PROBLEM TO SOLVE:
Retype the data below without altering anything.

──────── PROVIDED MATERIAL ────────

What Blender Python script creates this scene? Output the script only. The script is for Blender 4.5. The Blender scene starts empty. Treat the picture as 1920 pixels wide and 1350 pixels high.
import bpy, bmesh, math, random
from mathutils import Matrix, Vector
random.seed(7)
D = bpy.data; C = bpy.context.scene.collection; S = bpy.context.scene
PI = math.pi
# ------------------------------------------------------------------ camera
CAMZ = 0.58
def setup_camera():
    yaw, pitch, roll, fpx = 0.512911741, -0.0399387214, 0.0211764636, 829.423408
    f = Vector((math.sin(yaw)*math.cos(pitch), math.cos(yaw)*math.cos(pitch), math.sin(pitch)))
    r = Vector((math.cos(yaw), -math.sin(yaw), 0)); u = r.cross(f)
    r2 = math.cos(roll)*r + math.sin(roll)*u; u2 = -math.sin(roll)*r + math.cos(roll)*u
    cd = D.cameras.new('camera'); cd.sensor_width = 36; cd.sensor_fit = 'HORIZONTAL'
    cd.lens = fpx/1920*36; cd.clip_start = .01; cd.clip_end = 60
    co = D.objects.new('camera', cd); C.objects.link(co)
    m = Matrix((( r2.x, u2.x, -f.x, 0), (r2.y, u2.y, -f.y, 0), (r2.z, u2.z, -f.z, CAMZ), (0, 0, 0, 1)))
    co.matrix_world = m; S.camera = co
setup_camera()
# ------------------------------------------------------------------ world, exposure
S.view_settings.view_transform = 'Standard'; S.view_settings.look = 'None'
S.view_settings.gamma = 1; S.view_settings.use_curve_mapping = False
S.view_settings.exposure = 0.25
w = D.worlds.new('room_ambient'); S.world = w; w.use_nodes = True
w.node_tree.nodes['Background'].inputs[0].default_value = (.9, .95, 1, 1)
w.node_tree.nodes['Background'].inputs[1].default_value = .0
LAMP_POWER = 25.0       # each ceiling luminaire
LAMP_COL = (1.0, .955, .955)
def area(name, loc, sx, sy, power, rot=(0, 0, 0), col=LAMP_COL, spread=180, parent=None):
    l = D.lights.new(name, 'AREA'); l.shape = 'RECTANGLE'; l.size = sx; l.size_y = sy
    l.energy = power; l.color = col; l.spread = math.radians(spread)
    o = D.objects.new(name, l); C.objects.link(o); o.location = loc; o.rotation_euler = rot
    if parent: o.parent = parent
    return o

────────

TASK RESPONSE:
What Blender Python script creates this scene? Output the script only. The script is for Blender 4.5. The Blender scene starts empty. Treat the picture as 1920 pixels wide and 1350 pixels high.
import bpy, bmesh, math, random
from mathutils import Matrix, Vector
random.seed(7)
D = bpy.data; C = bpy.context.scene.collection; S = bpy.context.scene
PI = math.pi
# ------------------------------------------------------------------ camera
CAMZ = 0.58
def setup_camera():
    yaw, pitch, roll, fpx = 0.512911741, -0.0399387214, 0.0211764636, 829.423408
    f = Vector((math.sin(yaw)*math.cos(pitch), math.cos(yaw)*math.cos(pitch), math.sin(pitch)))
    r = Vector((math.cos(yaw), -math.sin(yaw), 0)); u = r.cross(f)
    r2 = math.cos(roll)*r + math.sin(roll)*u; u2 = -math.sin(roll)*r + math.cos(roll)*u
    cd = D.cameras.new('camera'); cd.sensor_width = 36; cd.sensor_fit = 'HORIZONTAL'
    cd.lens = fpx/1920*36; cd.clip_start = .01; cd.clip_end = 60
    co = D.objects.new('camera', cd); C.objects.link(co)
    m = Matrix((( r2.x, u2.x, -f.x, 0), (r2.y, u2.y, -f.y, 0), (r2.z, u2.z, -f.z, CAMZ), (0, 0, 0, 1)))
    co.matrix_world = m; S.camera = co
setup_camera()
# ------------------------------------------------------------------ world, exposure
S.view_settings.view_transform = 'Standard'; S.view_settings.look = 'None'
S.view_settings.gamma = 1; S.view_settings.use_curve_mapping = False
S.view_settings.exposure = 0.25
w = D.worlds.new('room_ambient'); S.world = w; w.use_nodes = True
w.node_tree.nodes['Background'].inputs[0].default_value = (.9, .95, 1, 1)
w.node_tree.nodes['Background'].inputs[1].default_value = .0
LAMP_POWER = 25.0       # each ceiling luminaire
LAMP_COL = (1.0, .955, .955)
def area(name, loc, sx, sy, power, rot=(0, 0, 0), col=LAMP_COL, spread=180, parent=None):
    l = D.lights.new(name, 'AREA'); l.shape = 'RECTANGLE'; l.size = sx; l.size_y = sy
    l.energy = power; l.color = col; l.spread = math.radians(spread)
    o = D.objects.new(name, l); C.objects.link(o); o.location = loc; o.rotation_euler = rot
    if parent: o.parent = parent
    return o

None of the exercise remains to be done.